3.1 Real-Time CDC Synchronization

Tools such as Flink CDC capture the Binlog of upstream databases (MySQL, PostgreSQL, Oracle, etc.) and write it to Doris Unique Key model tables.

Key capabilities:

• Whole-database synchronization: Flink Doris Connector internally integrates Flink CDC, enabling end-to-end whole-database synchronization without manual table creation or field mapping.
• Consistency guarantee: The following capabilities are used in combination to align with the upstream database state:
  • The Unique Key model UPSERT handles INSERT / UPDATE.
  • __DORIS_DELETE_SIGN__ handles DELETE.
  • The Sequence column (such as the Binlog timestamp) handles out-of-order data.

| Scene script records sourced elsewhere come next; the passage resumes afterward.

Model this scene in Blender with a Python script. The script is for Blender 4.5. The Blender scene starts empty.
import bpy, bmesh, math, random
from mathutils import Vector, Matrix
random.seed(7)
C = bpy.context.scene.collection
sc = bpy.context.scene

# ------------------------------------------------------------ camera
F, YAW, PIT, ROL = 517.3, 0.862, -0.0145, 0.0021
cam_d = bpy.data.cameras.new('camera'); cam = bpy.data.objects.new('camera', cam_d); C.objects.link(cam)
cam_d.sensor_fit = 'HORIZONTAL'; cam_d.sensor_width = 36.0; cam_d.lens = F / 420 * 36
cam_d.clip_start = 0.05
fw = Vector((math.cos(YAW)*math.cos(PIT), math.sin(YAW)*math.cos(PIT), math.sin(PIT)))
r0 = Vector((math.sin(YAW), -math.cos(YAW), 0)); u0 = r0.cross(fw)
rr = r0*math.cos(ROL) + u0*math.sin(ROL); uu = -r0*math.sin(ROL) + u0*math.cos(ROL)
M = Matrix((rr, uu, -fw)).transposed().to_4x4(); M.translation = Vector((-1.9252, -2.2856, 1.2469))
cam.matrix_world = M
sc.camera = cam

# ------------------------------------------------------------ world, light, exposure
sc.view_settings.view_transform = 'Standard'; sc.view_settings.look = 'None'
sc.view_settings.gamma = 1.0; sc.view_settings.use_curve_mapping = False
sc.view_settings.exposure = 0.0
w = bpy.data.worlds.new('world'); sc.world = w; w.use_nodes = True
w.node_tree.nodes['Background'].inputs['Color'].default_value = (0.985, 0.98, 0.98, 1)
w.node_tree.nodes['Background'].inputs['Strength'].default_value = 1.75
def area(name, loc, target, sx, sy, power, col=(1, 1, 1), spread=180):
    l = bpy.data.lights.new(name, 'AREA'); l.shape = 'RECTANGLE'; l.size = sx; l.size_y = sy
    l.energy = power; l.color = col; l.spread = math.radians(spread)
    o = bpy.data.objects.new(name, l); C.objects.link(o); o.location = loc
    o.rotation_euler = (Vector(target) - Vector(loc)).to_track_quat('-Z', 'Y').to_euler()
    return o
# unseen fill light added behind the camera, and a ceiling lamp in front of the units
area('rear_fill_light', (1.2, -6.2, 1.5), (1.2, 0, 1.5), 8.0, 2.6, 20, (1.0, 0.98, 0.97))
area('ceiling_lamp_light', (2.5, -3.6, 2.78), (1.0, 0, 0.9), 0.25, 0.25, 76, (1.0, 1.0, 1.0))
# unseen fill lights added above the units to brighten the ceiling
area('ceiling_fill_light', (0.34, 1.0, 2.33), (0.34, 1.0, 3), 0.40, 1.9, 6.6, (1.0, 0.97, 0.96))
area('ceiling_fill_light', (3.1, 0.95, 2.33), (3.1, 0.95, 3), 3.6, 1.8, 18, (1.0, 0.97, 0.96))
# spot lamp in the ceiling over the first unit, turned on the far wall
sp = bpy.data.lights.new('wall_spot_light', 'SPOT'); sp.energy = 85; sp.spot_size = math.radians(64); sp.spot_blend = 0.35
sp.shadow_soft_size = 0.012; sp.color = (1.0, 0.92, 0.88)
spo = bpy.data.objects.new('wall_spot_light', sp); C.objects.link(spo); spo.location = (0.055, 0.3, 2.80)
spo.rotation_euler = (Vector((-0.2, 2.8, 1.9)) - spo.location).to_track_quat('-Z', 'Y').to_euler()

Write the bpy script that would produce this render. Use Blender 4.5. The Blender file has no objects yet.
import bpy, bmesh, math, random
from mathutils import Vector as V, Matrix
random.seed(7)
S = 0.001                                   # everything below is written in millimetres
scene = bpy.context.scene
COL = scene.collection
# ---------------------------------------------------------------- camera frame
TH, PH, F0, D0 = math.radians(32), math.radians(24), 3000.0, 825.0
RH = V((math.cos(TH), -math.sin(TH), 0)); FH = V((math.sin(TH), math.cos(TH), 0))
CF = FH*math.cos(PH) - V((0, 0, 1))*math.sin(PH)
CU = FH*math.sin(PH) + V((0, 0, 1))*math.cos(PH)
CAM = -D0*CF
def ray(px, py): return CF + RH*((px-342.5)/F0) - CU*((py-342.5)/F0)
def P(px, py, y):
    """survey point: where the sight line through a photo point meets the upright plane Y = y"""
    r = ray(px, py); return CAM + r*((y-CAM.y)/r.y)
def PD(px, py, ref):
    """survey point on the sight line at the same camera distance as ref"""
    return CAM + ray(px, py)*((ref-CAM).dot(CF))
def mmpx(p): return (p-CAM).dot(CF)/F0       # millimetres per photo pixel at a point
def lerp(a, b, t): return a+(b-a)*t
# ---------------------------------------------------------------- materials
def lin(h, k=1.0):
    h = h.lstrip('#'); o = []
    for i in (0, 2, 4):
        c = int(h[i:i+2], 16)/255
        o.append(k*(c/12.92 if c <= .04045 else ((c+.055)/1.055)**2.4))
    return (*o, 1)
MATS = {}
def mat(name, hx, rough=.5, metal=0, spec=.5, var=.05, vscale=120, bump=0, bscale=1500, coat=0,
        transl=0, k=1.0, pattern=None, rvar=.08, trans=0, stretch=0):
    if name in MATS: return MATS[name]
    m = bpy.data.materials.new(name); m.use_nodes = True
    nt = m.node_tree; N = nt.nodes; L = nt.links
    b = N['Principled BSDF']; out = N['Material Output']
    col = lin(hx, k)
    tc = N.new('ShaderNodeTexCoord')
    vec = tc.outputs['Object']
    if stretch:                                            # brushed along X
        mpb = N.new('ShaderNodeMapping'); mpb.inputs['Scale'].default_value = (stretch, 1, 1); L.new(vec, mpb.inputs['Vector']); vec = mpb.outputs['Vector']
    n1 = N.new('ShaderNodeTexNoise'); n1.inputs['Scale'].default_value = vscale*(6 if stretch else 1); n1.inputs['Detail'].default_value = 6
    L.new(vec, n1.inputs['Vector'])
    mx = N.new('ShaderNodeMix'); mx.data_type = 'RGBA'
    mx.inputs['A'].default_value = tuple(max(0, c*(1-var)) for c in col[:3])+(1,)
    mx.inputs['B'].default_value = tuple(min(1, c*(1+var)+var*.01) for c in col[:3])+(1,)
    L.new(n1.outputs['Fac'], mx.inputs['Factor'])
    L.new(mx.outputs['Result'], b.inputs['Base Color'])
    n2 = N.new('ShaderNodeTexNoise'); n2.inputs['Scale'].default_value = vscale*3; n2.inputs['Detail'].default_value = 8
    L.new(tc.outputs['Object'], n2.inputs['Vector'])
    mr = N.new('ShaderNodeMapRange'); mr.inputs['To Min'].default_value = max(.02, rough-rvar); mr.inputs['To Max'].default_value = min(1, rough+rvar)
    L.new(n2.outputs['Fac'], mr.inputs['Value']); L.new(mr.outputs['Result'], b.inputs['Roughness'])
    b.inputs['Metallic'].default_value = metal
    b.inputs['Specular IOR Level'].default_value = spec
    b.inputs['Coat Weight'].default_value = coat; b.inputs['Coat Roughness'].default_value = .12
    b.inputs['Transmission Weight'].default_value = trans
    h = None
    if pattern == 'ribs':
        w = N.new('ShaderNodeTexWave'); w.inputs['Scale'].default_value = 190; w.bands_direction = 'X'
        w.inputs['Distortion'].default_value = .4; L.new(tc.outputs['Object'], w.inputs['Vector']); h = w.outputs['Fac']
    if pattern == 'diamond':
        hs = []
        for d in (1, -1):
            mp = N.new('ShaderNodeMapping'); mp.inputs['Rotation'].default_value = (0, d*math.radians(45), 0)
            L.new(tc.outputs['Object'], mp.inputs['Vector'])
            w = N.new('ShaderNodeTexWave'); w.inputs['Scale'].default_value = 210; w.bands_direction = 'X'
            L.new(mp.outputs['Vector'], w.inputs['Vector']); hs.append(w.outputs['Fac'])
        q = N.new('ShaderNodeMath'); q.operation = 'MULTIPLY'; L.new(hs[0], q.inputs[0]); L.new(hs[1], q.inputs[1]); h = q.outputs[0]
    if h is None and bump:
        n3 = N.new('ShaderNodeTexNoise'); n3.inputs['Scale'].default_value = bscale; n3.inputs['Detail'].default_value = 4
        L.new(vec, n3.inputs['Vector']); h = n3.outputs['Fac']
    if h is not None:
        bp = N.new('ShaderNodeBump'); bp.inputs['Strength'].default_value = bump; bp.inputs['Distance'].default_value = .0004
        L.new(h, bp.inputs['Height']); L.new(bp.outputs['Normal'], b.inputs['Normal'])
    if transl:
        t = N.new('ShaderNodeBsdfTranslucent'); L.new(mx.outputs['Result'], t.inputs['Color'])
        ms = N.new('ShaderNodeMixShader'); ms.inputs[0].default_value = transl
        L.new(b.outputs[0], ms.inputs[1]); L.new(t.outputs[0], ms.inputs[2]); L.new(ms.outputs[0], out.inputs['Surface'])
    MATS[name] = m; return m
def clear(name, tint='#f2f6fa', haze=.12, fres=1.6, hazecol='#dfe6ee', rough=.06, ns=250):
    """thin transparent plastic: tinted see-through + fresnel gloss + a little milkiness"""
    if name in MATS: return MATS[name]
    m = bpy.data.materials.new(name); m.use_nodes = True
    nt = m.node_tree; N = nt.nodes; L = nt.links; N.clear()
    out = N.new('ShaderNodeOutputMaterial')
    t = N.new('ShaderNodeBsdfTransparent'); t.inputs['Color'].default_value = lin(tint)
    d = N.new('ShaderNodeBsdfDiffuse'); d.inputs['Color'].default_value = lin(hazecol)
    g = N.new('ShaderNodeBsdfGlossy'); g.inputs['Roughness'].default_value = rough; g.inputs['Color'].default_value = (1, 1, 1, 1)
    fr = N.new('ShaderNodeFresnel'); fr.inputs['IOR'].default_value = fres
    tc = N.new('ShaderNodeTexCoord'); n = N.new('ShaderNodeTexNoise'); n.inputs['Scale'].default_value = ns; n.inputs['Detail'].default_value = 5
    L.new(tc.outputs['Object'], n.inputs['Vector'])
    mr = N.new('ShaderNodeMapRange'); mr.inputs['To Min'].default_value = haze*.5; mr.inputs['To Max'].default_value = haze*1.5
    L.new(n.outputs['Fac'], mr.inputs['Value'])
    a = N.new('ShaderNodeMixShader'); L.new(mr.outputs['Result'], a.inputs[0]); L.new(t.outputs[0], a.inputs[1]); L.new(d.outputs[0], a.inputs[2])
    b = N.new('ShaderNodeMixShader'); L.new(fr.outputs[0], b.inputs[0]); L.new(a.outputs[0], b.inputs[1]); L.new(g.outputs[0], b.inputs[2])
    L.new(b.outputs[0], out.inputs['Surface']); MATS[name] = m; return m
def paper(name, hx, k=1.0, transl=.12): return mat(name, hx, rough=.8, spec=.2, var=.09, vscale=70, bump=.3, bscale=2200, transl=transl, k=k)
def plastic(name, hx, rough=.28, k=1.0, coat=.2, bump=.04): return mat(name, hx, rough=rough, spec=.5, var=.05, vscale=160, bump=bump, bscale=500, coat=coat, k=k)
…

3.2 Real-Time Wide Table Assembly

Using partial column updates, you can complete multi-source wide table assembly directly within Doris without performing real-time joins in Flink:

1. Create a Unique Key model wide table.
2. Different data sources (basic information, behavior logs, transaction data, etc.) write to it in real time via Stream Load / Routine Load.
3. Each data stream writes only the columns it is responsible for, for example:
   • The user behavior stream updates page_view_count and last_login_time.
   • The transaction stream updates total_orders and total_amount.

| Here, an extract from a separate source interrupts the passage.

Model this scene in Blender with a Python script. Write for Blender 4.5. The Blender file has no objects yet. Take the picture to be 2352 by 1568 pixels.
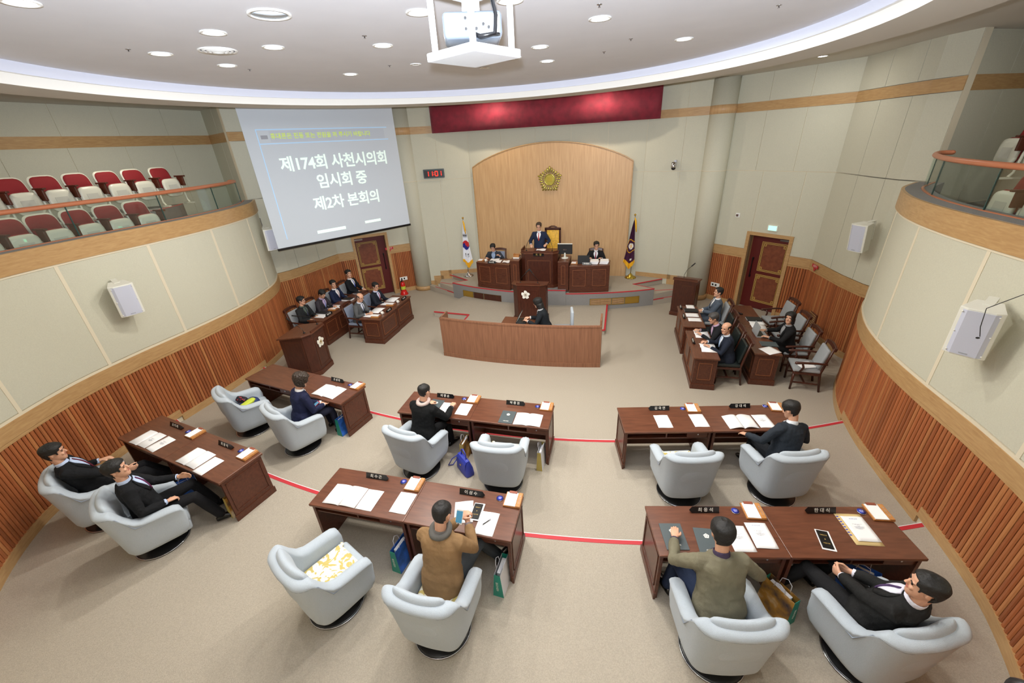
import bpy, bmesh, random
from math import *
from mathutils import Vector as V, Matrix, Euler
sc = bpy.context.scene
col = sc.collection
random.seed(7)

# ---------------------------------------------------------------- camera, world, big lights, exposure
CAM = V((2.2, 0.0, 4.923))
cd = bpy.data.cameras.new('camera'); cam = bpy.data.objects.new('camera', cd); col.objects.link(cam)
cd.sensor_width = 36.0; cd.lens = 931.737 / 2352 * 36; cd.clip_start = 0.05; cd.clip_end = 100
r_, u_, d_ = V((.9692451, .24062177, -.05162458)), V((-.06159396, .44028438, .89574318)), V((-.23826481, .86501493, -.44156432))
Mx = Matrix((r_, u_, -d_)).transposed().to_4x4(); Mx.translation = CAM
cam.matrix_world = Mx
sc.camera = cam
w = bpy.data.worlds.new('world'); sc.world = w; w.use_nodes = True
w.node_tree.nodes['Background'].inputs[0].default_value = (.75, .8, .9, 1)
w.node_tree.nodes['Background'].inputs[1].default_value = .3
vs = sc.view_settings
vs.view_transform = 'Standard'; vs.look = 'None'; vs.gamma = 1; vs.use_curve_mapping = False
vs.exposure = 0.0
sc.cycles.use_denoising = True
sc.cycles.max_bounces = 7; sc.cycles.diffuse_bounces = 4; sc.cycles.glossy_bounces = 3; sc.cycles.transmission_bounces = 5
sc.cycles.sample_clamp_indirect = 6
sc.cycles.caustics_reflective = False; sc.cycles.caustics_refractive = False

def lamp(kind, loc, power, color, target=None, size=.2, spot=None, blend=.5, parent=None):
    ld = bpy.data.lights.new('lamp', kind); ld.energy = power; ld.color = color
    if kind == 'AREA': ld.shape = 'DISK'; ld.size = size
    else: ld.shadow_soft_size = size
    if spot: ld.spot_size = radians(spot); ld.spot_blend = blend
    o = bpy.data.objects.new('light_source', ld); col.objects.link(o); o.location = loc
    if target is not None: o.rotation_euler = (V(target) - V(loc)).to_track_quat('-Z', 'Y').to_euler()
    if parent: o.parent = parent
    return o
# the photographer's flash, tipped up towards the ceiling
FLASH = lamp('SPOT', (2.17, .02, 5.02), 2700, (.84, .9, 1.0), (1.2, 3.0, 6.9), .03, 132, .7)
# added fill light above the rear gallery behind the photographer, not a room fixture
FILL = lamp('AREA', (0, -.6, 6.0), 25, (1, .97, .92), (0, 3.5, 0), 2.4)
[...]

Each stream writes only the changed columns, which reduces IO overhead and avoids the resource consumption of real-time joins. For version control in multi-stream concurrent scenarios, see: Multi-Stream Updates in the Unique Key Model.

4. Usage Recommendations

4.1 General Recommendations

No.	Recommendation	Description
1	Prefer ingest-based updates	For high-frequency, large-volume updates, prefer Stream Load and Routine Load over UPDATE DML
2	Batch writes	Avoid high-frequency single-row INSERT (> 100 TPS), as each INSERT has transaction overhead. You can enable Group Commit to merge small batch commits
3	Use high-frequency DELETE on Duplicate/Aggregate models with caution	Predicate accumulation affects subsequent query performance
4	Use TRUNCATE PARTITION to delete an entire partition	When deleting an entire partition, TRUNCATE PARTITION is much more efficient than DELETE
5	Execute UPDATE serially	Avoid concurrent execution of UPDATE tasks that may operate on the same primary key

4.2 Unique Key Model in the Compute-Storage Decoupled Architecture

Doris 3.0 introduces the compute-storage decoupled architecture. In this architecture, BE is stateless, and Merge-on-Write must maintain global state through the Meta Service to resolve write-write conflicts among ingestion, Compaction, and Schema Change. The Unique Key model MoW relies on a distributed table lock based on the Meta Service to ensure write consistency.

High-frequency ingestion and Compaction can cause table lock contention. When using this architecture, the following are recommended:

1. Control single-table ingestion frequency: It is recommended that the ingestion frequency of a single Unique Key table does not exceed 60 times per second. This can be reduced by batching or adjusting concurrency.
2. Design partitions and buckets reasonably:
   • Partitions: Use time partitions (by day or by hour) so that each ingestion only updates a small number of partitions.
   • Buckets: The number of buckets (number of Tablets) should match the data volume, typically between 8 and 64. Too many Tablets aggravate lock contention.
3. Adjust Compaction strategy: When the write pressure is high, reduce the Compaction frequency to lessen lock conflicts with ingestion tasks.
4. Use a recent version: Version 3.1 has made significant optimizations to the distributed table lock implementation. Using the latest stable version is recommended.